* **Problem description**:
Can you return the records below exactly as they stand, but only from the first line through the one with "tree.nodes.clear()"?

··· Entries provided ···

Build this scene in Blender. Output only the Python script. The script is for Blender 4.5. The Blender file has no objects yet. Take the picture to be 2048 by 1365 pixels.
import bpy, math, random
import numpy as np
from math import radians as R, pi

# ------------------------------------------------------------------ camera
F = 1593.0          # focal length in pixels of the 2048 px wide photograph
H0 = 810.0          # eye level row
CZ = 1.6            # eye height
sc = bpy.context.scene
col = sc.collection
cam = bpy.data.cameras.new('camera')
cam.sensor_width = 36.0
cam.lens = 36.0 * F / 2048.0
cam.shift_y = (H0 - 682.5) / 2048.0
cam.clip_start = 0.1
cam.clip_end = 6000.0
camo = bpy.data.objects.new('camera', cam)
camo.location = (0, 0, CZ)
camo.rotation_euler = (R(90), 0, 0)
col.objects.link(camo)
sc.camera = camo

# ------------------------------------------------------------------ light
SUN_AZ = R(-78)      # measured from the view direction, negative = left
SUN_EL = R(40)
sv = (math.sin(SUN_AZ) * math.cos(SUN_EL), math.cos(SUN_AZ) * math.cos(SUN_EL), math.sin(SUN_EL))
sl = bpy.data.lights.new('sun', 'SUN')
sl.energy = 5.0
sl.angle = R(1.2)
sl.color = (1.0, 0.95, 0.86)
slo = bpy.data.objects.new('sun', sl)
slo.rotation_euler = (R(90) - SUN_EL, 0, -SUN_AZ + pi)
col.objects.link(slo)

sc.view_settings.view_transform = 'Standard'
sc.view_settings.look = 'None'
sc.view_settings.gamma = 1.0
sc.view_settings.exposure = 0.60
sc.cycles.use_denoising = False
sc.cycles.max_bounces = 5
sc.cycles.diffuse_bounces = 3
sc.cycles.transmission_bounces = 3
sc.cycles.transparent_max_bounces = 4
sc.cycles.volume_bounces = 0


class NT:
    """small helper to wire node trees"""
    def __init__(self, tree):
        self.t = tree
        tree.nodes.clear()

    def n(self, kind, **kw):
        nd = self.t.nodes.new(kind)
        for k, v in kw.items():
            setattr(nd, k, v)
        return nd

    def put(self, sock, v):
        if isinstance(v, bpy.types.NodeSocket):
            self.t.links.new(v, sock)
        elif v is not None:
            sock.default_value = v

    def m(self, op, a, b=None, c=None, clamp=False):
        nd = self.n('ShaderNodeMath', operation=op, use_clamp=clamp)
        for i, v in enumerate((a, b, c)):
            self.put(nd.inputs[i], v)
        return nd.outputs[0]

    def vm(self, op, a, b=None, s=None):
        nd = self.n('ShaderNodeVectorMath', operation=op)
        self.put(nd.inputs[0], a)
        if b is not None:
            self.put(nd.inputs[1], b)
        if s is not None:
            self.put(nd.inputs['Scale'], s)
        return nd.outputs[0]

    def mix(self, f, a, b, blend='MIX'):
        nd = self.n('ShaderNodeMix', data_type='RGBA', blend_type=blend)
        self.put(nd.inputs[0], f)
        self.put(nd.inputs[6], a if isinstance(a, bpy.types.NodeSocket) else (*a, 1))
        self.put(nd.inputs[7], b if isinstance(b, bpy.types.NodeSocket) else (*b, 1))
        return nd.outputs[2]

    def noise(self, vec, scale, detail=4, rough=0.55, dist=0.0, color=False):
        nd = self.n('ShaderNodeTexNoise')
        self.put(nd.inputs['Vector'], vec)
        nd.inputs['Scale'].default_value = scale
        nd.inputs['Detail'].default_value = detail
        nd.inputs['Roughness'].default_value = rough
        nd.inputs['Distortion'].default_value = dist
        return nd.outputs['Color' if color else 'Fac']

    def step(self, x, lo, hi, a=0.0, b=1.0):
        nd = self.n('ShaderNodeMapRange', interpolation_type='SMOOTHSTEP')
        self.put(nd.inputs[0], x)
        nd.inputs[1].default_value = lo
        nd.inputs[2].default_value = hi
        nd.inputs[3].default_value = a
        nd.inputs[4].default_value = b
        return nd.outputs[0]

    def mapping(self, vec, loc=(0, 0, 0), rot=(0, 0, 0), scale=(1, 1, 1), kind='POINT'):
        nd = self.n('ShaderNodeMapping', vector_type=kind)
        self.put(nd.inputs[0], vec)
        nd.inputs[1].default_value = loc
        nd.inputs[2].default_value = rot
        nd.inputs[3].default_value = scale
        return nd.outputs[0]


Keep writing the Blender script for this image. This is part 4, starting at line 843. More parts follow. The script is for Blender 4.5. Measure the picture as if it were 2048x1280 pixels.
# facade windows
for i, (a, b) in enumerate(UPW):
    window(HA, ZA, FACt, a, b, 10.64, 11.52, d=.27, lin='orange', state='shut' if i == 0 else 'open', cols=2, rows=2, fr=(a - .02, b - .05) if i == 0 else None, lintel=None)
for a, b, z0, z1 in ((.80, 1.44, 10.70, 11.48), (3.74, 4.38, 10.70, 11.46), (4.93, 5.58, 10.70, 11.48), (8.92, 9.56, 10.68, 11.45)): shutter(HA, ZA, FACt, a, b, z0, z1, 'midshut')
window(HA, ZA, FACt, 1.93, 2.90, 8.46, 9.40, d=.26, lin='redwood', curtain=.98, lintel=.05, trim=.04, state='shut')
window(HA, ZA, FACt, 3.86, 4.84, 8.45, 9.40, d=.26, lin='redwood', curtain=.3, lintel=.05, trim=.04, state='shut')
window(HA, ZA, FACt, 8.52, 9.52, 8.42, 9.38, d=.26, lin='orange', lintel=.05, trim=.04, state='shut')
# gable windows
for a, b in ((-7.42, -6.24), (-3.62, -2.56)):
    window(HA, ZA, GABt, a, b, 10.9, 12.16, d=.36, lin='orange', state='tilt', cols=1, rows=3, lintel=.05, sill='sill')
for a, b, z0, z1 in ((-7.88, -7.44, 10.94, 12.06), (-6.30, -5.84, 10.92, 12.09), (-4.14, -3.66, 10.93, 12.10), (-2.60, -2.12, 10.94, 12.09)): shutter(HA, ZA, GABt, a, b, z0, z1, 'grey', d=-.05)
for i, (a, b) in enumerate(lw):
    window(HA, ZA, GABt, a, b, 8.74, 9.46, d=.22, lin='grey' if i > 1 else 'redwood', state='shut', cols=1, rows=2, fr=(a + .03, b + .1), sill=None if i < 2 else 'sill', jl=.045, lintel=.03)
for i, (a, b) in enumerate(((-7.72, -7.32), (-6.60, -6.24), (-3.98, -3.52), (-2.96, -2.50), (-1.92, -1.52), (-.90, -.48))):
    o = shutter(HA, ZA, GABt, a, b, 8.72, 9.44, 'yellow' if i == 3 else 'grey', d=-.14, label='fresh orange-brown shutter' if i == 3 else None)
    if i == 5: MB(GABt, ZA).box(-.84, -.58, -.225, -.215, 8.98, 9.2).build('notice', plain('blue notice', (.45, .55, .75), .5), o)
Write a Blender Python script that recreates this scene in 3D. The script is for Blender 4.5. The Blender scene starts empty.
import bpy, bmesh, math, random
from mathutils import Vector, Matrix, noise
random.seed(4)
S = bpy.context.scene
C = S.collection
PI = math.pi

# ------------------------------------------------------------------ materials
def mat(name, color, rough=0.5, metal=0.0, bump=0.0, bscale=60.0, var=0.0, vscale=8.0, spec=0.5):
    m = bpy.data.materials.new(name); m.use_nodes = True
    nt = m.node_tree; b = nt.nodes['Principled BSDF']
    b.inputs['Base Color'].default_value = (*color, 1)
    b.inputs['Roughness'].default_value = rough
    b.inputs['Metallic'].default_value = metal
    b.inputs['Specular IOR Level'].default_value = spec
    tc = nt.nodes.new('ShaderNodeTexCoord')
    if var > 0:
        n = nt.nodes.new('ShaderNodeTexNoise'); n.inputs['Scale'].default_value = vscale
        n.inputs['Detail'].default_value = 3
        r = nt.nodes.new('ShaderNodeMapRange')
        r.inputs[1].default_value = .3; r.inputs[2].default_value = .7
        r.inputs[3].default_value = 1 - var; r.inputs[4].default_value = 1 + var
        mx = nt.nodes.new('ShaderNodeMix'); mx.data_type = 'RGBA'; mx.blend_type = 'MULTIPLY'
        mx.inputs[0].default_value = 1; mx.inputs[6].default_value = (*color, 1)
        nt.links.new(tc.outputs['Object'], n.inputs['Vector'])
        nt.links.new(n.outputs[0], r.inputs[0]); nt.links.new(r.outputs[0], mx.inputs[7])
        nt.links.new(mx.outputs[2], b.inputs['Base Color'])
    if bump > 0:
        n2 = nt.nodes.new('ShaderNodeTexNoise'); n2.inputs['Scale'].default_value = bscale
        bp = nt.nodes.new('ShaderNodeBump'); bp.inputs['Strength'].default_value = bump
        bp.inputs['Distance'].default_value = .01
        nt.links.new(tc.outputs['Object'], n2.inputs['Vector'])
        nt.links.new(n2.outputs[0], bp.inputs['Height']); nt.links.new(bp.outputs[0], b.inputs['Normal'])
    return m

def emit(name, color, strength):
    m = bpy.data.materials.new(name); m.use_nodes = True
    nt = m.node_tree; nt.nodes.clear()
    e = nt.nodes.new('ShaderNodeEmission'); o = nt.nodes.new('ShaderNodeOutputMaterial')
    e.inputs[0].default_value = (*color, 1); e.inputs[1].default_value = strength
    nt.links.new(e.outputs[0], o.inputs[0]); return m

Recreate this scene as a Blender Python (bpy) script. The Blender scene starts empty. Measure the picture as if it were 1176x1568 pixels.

···

* **Answer in full**:
Build this scene in Blender. Output only the Python script. The script is for Blender 4.5. The Blender file has no objects yet. Take the picture to be 2048 by 1365 pixels.
import bpy, math, random
import numpy as np
from math import radians as R, pi

# ------------------------------------------------------------------ camera
F = 1593.0          # focal length in pixels of the 2048 px wide photograph
H0 = 810.0          # eye level row
CZ = 1.6            # eye height
sc = bpy.context.scene
col = sc.collection
cam = bpy.data.cameras.new('camera')
cam.sensor_width = 36.0
cam.lens = 36.0 * F / 2048.0
cam.shift_y = (H0 - 682.5) / 2048.0
cam.clip_start = 0.1
cam.clip_end = 6000.0
camo = bpy.data.objects.new('camera', cam)
camo.location = (0, 0, CZ)
camo.rotation_euler = (R(90), 0, 0)
col.objects.link(camo)
sc.camera = camo

# ------------------------------------------------------------------ light
SUN_AZ = R(-78)      # measured from the view direction, negative = left
SUN_EL = R(40)
sv = (math.sin(SUN_AZ) * math.cos(SUN_EL), math.cos(SUN_AZ) * math.cos(SUN_EL), math.sin(SUN_EL))
sl = bpy.data.lights.new('sun', 'SUN')
sl.energy = 5.0
sl.angle = R(1.2)
sl.color = (1.0, 0.95, 0.86)
slo = bpy.data.objects.new('sun', sl)
slo.rotation_euler = (R(90) - SUN_EL, 0, -SUN_AZ + pi)
col.objects.link(slo)

sc.view_settings.view_transform = 'Standard'
sc.view_settings.look = 'None'
sc.view_settings.gamma = 1.0
sc.view_settings.exposure = 0.60
sc.cycles.use_denoising = False
sc.cycles.max_bounces = 5
sc.cycles.diffuse_bounces = 3
sc.cycles.transmission_bounces = 3
sc.cycles.transparent_max_bounces = 4
sc.cycles.volume_bounces = 0


class NT:
    """small helper to wire node trees"""
    def __init__(self, tree):
        self.t = tree
        tree.nodes.clear()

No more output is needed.